[DO THIS]: Both the line containing "Write the bpy" and the line containing "CAMZ = 1.675" belong in the copy, as do all lines between them, copied exactly; pictures do not.
● ● ● ● ● ● ●
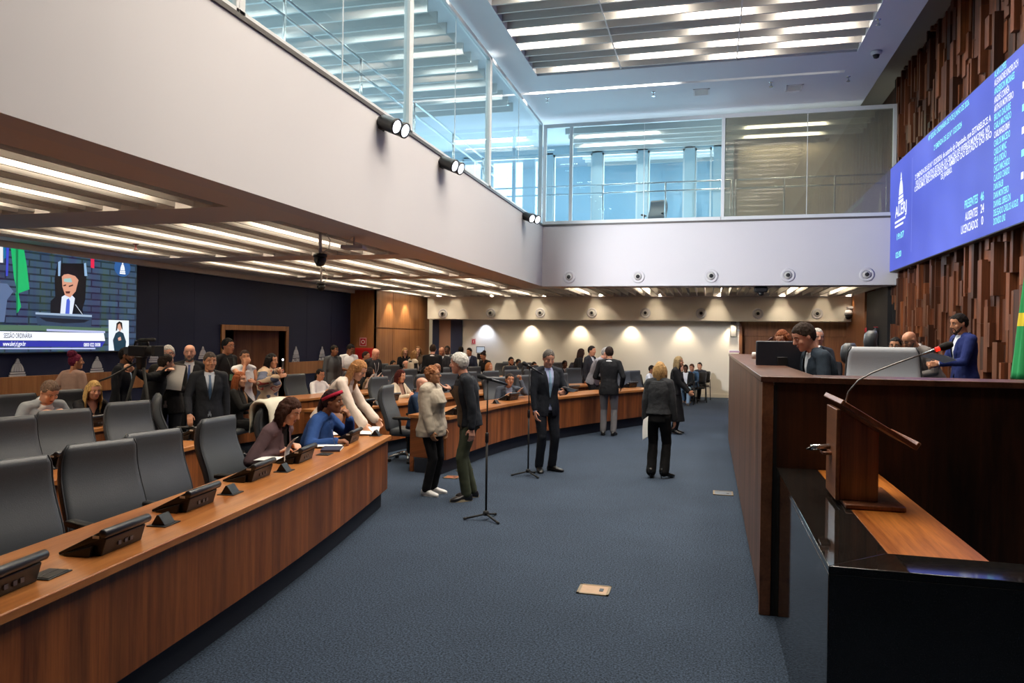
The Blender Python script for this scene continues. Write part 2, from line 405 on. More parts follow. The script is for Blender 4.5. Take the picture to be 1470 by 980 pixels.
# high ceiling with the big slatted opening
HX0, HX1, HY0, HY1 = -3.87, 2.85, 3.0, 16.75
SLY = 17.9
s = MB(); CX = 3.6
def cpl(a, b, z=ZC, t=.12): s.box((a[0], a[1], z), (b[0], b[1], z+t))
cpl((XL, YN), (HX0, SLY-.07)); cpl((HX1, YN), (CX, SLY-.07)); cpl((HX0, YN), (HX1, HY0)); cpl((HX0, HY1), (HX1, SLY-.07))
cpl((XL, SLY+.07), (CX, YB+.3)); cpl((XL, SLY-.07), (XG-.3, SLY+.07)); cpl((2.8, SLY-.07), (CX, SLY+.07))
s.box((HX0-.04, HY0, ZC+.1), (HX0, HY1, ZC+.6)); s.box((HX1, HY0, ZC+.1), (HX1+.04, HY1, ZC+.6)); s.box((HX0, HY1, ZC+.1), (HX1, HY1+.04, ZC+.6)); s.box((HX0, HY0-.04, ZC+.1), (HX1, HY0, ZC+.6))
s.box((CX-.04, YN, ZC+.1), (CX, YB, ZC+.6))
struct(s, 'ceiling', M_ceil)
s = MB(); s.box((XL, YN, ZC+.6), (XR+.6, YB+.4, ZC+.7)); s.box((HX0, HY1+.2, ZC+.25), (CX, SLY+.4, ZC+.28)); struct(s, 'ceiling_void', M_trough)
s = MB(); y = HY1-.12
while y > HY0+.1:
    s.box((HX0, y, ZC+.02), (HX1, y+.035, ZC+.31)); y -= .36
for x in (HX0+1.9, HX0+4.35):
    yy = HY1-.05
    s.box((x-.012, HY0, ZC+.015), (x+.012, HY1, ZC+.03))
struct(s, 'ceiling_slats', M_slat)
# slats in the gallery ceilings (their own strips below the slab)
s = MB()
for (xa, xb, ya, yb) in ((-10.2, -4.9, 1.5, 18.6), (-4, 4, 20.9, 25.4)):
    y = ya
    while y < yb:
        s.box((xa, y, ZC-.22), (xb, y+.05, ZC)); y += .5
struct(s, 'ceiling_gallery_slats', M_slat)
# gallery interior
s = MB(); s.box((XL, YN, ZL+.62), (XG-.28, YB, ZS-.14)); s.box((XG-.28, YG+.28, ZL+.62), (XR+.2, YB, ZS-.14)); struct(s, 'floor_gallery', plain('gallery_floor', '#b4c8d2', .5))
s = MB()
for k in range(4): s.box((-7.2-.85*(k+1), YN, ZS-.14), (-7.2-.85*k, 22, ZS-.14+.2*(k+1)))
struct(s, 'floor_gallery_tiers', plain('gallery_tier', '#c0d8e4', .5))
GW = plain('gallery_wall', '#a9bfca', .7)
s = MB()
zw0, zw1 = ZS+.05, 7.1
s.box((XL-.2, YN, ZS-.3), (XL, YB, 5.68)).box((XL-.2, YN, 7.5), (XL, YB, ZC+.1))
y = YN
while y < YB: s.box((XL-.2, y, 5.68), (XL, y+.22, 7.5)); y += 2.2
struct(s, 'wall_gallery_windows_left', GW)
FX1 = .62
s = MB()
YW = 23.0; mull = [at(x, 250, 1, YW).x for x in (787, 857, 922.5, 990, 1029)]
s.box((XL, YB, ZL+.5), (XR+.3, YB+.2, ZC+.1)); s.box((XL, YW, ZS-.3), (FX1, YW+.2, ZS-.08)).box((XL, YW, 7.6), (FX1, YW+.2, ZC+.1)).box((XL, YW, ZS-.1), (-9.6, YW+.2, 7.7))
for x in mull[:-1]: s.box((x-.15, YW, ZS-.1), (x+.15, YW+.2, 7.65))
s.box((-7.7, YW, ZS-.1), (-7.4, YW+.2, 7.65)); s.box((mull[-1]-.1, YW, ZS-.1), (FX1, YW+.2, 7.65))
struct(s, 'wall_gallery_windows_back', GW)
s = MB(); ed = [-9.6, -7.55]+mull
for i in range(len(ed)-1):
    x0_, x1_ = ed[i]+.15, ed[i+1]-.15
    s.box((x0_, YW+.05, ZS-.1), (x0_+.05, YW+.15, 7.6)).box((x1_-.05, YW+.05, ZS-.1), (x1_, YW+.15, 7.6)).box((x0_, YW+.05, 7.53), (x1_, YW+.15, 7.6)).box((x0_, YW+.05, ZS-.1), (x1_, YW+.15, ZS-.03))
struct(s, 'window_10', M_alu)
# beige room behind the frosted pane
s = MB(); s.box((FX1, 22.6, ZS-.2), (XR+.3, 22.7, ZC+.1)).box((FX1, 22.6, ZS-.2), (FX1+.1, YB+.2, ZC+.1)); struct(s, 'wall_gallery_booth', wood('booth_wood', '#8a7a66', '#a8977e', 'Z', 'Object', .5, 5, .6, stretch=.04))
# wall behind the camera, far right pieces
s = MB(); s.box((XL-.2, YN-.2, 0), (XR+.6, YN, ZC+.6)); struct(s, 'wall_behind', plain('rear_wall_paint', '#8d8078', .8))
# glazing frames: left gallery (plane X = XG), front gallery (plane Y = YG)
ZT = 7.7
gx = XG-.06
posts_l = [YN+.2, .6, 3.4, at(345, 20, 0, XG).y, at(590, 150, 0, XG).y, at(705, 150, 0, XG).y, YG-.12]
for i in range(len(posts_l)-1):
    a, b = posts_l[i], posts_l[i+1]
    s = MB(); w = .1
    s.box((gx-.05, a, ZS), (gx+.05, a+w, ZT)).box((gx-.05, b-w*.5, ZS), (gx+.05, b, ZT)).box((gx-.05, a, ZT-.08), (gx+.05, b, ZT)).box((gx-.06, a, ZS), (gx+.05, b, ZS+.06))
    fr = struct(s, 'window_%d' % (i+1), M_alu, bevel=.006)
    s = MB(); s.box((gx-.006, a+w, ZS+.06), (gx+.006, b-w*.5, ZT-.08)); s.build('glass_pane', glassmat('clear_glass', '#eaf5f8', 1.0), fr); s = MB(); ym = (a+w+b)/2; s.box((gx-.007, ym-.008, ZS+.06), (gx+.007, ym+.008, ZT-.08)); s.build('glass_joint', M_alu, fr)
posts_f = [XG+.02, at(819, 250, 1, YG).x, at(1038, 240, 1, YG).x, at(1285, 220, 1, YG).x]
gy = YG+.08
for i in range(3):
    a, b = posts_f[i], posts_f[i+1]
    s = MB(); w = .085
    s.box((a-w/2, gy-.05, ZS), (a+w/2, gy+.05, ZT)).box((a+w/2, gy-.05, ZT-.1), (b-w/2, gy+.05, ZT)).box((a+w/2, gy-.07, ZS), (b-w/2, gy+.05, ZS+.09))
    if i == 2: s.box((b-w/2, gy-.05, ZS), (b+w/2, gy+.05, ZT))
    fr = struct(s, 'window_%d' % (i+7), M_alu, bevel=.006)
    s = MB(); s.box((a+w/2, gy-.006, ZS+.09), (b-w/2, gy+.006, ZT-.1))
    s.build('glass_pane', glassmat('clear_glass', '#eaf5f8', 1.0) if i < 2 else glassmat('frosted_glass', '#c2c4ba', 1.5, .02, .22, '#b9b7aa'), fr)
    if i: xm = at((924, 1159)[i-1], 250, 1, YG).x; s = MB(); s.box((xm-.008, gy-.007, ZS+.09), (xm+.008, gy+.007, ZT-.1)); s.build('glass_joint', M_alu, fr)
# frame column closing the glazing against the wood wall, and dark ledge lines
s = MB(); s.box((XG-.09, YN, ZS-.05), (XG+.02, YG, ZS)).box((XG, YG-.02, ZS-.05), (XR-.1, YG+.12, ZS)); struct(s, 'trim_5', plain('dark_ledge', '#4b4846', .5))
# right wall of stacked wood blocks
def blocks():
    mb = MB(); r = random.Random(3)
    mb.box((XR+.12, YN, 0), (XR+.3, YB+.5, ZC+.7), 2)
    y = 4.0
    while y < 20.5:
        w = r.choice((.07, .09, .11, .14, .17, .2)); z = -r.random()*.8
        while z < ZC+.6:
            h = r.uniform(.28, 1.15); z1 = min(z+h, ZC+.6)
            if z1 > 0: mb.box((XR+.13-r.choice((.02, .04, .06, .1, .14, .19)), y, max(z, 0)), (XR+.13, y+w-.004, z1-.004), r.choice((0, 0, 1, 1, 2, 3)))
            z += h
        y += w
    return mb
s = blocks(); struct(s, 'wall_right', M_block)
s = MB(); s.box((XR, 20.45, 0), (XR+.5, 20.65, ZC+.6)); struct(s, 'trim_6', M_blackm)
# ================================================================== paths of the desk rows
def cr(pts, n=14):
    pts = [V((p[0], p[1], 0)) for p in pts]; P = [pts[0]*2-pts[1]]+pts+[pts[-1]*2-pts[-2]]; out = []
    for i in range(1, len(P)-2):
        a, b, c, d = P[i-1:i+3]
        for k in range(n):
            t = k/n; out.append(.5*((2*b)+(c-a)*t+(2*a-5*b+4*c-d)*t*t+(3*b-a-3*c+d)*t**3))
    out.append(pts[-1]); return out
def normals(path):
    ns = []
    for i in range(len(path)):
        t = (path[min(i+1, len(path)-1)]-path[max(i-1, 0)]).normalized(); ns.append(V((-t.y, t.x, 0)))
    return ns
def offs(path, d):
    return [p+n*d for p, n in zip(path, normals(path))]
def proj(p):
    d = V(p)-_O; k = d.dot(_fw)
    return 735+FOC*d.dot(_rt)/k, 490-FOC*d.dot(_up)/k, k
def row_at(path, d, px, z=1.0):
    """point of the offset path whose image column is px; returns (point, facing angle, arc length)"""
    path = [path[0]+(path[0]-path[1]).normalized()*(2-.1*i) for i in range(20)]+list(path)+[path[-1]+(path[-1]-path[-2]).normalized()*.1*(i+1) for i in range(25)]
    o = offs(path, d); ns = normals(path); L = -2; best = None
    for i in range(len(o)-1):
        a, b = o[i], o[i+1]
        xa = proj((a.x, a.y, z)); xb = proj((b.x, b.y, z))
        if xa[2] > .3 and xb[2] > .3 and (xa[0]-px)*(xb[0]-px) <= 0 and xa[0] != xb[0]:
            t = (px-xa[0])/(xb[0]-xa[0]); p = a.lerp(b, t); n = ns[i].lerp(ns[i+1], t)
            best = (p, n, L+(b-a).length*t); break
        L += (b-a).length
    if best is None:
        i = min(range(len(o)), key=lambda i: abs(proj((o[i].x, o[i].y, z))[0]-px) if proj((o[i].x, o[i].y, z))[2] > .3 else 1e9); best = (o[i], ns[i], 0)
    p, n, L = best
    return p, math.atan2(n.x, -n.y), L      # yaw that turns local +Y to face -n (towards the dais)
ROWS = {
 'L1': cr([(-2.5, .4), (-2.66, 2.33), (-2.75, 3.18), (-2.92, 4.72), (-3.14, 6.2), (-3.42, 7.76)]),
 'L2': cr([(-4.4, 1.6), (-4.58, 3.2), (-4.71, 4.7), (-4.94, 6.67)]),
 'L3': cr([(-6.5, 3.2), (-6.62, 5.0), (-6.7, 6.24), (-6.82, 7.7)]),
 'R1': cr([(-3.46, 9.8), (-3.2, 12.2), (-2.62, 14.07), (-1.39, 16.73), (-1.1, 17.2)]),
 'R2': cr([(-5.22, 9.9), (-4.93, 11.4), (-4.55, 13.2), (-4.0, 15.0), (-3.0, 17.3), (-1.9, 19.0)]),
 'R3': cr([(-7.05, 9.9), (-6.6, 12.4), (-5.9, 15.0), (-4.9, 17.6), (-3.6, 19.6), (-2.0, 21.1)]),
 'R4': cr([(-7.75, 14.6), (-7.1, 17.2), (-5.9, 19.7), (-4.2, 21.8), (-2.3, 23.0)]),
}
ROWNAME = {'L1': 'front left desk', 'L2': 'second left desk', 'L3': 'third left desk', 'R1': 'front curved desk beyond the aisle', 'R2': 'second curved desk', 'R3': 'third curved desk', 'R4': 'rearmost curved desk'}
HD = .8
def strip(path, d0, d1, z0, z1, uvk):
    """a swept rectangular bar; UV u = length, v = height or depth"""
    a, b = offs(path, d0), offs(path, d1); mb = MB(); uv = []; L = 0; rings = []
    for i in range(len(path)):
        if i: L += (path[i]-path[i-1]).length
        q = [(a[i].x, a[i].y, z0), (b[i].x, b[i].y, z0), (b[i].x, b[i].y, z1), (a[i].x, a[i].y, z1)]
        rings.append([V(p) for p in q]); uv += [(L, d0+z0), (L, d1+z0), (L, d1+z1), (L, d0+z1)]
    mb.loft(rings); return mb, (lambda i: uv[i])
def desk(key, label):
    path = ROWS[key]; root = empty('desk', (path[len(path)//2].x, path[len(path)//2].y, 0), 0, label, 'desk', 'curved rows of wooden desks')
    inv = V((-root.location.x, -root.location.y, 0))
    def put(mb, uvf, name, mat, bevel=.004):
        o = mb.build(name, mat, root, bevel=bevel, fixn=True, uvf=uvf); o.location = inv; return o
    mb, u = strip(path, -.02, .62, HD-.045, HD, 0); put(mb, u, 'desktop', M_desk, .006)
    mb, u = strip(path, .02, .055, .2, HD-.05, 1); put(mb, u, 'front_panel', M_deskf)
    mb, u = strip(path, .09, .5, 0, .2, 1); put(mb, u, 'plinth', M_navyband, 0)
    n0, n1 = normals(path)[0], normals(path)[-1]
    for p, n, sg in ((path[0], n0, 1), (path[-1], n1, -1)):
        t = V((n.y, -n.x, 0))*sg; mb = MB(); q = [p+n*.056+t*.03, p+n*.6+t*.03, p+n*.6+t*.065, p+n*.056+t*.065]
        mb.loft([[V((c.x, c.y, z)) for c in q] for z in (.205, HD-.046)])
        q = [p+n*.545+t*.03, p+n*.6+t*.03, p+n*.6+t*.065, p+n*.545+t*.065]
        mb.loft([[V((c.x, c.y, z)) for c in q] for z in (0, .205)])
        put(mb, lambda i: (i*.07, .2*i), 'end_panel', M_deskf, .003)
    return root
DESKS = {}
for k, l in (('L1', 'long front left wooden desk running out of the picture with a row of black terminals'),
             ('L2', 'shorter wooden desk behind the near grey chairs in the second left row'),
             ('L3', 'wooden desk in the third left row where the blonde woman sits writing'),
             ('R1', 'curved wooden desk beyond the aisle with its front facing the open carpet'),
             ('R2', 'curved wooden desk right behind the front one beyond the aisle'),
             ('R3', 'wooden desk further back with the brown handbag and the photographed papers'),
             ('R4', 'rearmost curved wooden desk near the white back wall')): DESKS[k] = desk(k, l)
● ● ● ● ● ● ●
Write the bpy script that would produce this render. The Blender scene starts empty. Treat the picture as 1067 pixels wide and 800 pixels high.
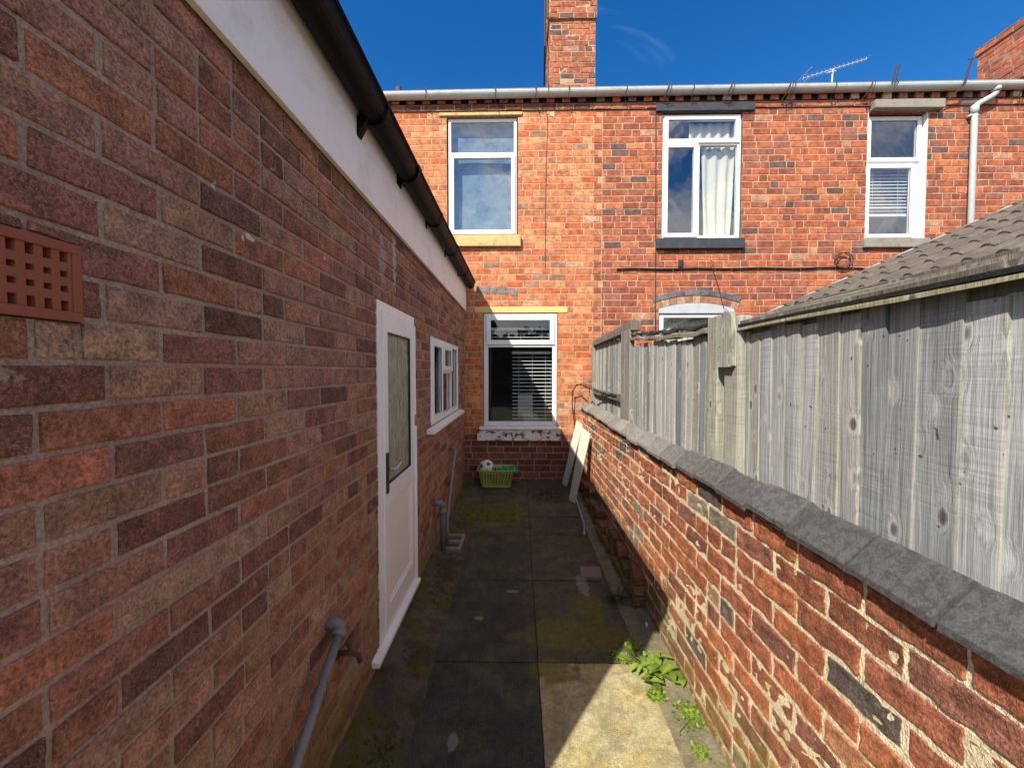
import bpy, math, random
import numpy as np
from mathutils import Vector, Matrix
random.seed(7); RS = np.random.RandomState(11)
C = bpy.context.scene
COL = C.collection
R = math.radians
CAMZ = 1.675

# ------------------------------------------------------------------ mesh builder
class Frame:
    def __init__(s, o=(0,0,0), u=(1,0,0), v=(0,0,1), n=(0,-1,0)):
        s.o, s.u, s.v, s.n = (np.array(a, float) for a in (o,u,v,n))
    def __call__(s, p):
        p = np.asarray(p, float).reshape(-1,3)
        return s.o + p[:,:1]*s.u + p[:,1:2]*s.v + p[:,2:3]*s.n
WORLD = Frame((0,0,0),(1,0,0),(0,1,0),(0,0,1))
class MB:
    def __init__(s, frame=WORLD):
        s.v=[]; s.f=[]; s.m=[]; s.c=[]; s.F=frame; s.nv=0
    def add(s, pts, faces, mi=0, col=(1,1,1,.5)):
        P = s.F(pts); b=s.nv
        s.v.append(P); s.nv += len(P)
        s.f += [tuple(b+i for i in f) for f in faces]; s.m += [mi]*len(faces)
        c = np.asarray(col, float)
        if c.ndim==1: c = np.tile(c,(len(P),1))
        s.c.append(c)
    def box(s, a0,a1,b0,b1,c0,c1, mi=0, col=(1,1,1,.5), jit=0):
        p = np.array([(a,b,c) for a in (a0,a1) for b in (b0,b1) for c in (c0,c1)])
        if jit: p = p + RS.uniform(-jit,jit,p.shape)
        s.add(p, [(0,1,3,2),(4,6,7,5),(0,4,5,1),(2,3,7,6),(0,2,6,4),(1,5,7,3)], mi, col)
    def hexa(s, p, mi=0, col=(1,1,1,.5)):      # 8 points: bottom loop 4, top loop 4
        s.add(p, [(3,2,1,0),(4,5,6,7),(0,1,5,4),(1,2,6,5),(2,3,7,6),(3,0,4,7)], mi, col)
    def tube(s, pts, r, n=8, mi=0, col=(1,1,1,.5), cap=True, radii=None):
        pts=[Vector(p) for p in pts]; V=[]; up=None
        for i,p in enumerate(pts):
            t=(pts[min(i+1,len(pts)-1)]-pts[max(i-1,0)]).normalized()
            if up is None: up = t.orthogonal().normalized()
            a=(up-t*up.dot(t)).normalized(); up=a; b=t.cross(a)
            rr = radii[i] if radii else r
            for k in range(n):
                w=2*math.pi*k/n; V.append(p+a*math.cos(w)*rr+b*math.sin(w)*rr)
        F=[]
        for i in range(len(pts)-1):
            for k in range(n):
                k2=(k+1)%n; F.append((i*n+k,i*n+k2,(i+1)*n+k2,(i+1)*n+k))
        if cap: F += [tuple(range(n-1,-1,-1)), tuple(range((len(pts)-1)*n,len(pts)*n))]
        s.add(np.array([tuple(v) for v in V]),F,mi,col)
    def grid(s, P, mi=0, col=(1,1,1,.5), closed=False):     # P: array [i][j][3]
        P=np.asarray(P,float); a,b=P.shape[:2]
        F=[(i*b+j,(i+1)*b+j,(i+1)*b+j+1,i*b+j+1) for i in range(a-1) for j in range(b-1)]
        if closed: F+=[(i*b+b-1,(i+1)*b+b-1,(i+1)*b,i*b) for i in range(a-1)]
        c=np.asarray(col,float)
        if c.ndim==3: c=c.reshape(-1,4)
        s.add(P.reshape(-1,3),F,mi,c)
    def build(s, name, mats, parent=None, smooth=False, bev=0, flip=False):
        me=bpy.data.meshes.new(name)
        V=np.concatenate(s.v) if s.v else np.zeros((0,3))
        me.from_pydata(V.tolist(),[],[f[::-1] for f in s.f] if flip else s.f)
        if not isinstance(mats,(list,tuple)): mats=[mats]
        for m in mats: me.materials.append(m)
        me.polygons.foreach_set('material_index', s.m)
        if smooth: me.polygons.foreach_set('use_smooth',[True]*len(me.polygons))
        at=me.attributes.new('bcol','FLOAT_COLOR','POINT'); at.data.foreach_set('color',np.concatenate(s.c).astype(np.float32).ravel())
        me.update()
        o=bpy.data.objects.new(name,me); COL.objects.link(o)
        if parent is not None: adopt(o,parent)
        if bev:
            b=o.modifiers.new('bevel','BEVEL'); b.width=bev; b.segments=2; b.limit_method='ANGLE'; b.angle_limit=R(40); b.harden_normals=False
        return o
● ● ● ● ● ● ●
[SOLUTION TO THE PROBLEM]:
Write the bpy script that would produce this render. The Blender scene starts empty. Treat the picture as 1067 pixels wide and 800 pixels high.
import bpy, math, random
import numpy as np
from mathutils import Vector, Matrix
random.seed(7); RS = np.random.RandomState(11)
C = bpy.context.scene
COL = C.collection
R = math.radians
CAMZ = 1.675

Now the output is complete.